Over time, the game’s visual language becomes easy to interpret. Closed doors are almost always locked, while slightly cracked ones are pretty much always worth opening. Taking a side path off the main route typically leads to a new discovery while also circling you back, close to your starting point without the need for backtracking.

The pretty scenery contrasts with the sadness of abandoned bicycles, luggage and toys, of bloody Kleenexes next to a keyboard, or an arm brace on the grass. Periodic maps of the valley with “You are here” markers provide a useful fictional substitute for a percentage measurement of in-game progress.

Although the game evokes a strong sense of place — you feel like you are genuinely walking through an idyllic English valley — it is less good at capturing the period of the early 1980s.

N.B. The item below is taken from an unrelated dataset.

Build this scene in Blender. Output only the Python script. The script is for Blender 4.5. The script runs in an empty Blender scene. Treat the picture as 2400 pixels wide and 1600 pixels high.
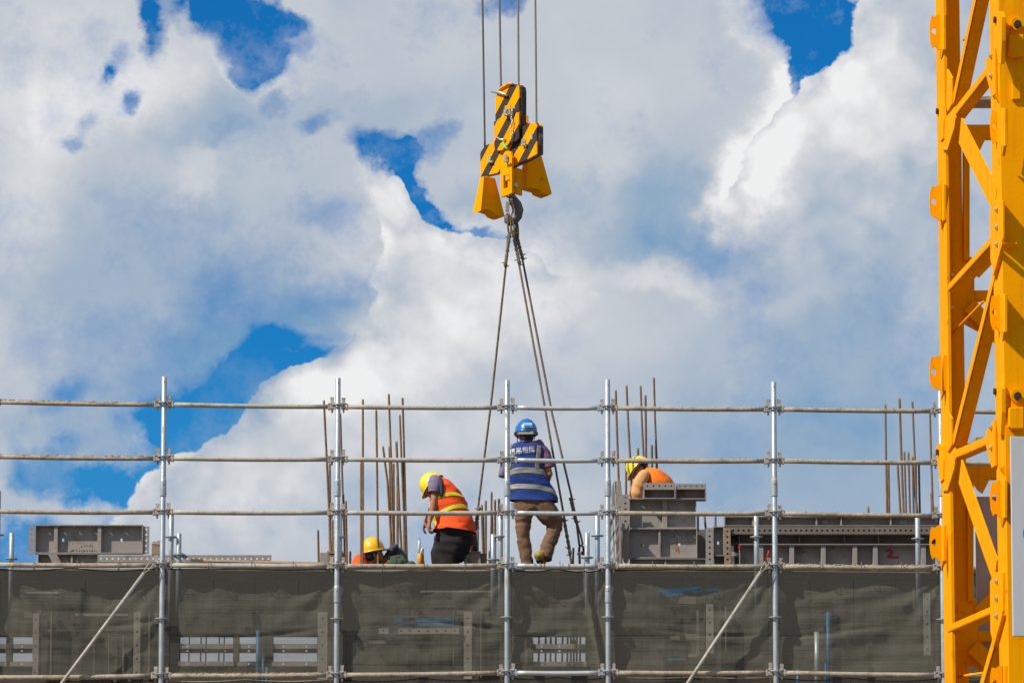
import bpy, bmesh, math, random
from mathutils import Vector, Matrix, Euler, noise as mnoise
import numpy as np
R = math.radians
random.seed(7)
S = bpy.context.scene
col = S.collection

# ---------------------------------------------------------------- camera
F = 9000.0; PITCH = math.atan(0.12); PV = 1550.0; CAMZ = 1.6
cam = bpy.data.cameras.new('camera'); co = bpy.data.objects.new('camera', cam); col.objects.link(co)
co.location = (0, 0, CAMZ); co.rotation_euler = (math.pi/2 + PITCH, 0, 0)
cam.sensor_width = 36; cam.lens = F*36/2400; cam.shift_y = (PV-800)/2400
cam.clip_start = 0.5; cam.clip_end = 20000
S.camera = co

def at(u, v, Y):
    """world point at distance Y along the ground seen at pixel (u, v) of the 2400x1600 photograph"""
    a = (u-1200)/F; b = (PV-v)/F
    c, s = math.cos(PITCH), math.sin(PITCH)
    d = Vector((a, c - b*s, s + b*c))
    return Vector((0, 0, CAMZ)) + d*(Y/d.y)

# ---------------------------------------------------------------- node helpers
class NT:
    def __init__(s, tree): s.t = tree; s.n = tree.nodes; s.l = tree.links
    def add(s, typ, ins=None, **props):
        nd = s.n.new(typ)
        for k, v in props.items(): setattr(nd, k, v)
        if ins:
            for k, v in ins.items():
                sock = nd.inputs[k]
                if hasattr(v, 'is_linked') and hasattr(v, 'node'): s.l.new(v, sock)
                elif isinstance(v, bpy.types.Node): s.l.new(v.outputs[0], sock)
                else: sock.default_value = v
        return nd
    def math(s, op, a, b=0.0, c=None, clamp=False):
        ins = {0: a, 1: b}
        if c is not None: ins[2] = c
        return s.add('ShaderNodeMath', ins, operation=op, use_clamp=clamp).outputs[0]
    def mix(s, f, a, b, mode='MIX'):
        nd = s.n.new('ShaderNodeMix'); nd.data_type = 'RGBA'; nd.blend_type = mode
        for sock, v in ((nd.inputs[0], f), (nd.inputs[6], a), (nd.inputs[7], b)):
            if hasattr(v, 'node') and hasattr(v, 'is_linked'): s.l.new(v, sock)
            else: sock.default_value = v
        return nd.outputs[2]
    def ramp(s, f, stops, interp='LINEAR'):
        nd = s.add('ShaderNodeValToRGB', {0: f}); cr = nd.color_ramp; cr.interpolation = interp
        while len(cr.elements) < len(stops): cr.elements.new(0.5)
        for e, (p, c) in zip(cr.elements, stops):
            e.position = p; e.color = c if len(c) == 4 else (*c, 1)
        return nd.outputs[0]
    def maprange(s, v, a, b, c=0.0, d=1.0, smooth=False):
        nd = s.add('ShaderNodeMapRange', {0: v, 1: a, 2: b, 3: c, 4: d})
        if smooth: nd.interpolation_type = 'SMOOTHSTEP'
        return nd.outputs[0]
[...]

We see the occasional tape deck or CRT monitor, and even a Rubik’s cube, but Everybody’s Gone to the Rapture does not feature the dense pop-culture allusions that rooted Gone Home so powerfully in a specific era.

This is a fine game, easily one of the best I have played this year. Even so, the philosophizing at the end eluded me, although perhaps it was meant to. Somebody will probably solve the mystery and share the answers, and perhaps then I will like the game less. Everybody’s Gone to the Rapture is a creature I fear will be killed if I crack it open to examine its entrails. This is a game about an empty world that was once full, about the traces we leave behind us, about our attempts to reach out and connect with each other, about our straining efforts to grasp the meaning and nature of our place in the universe.

The religious overtone of “rapture” in the title is impossible to miss, but I suspect the game intends to convey a more literal meaning: “of intense pleasure or joy.” Still, playing Everybody’s Gone to the Rapture gave me the sensation of hearing a Gregorian chant or of watching sunlight bend through stained glass, the ecstasy of mystery.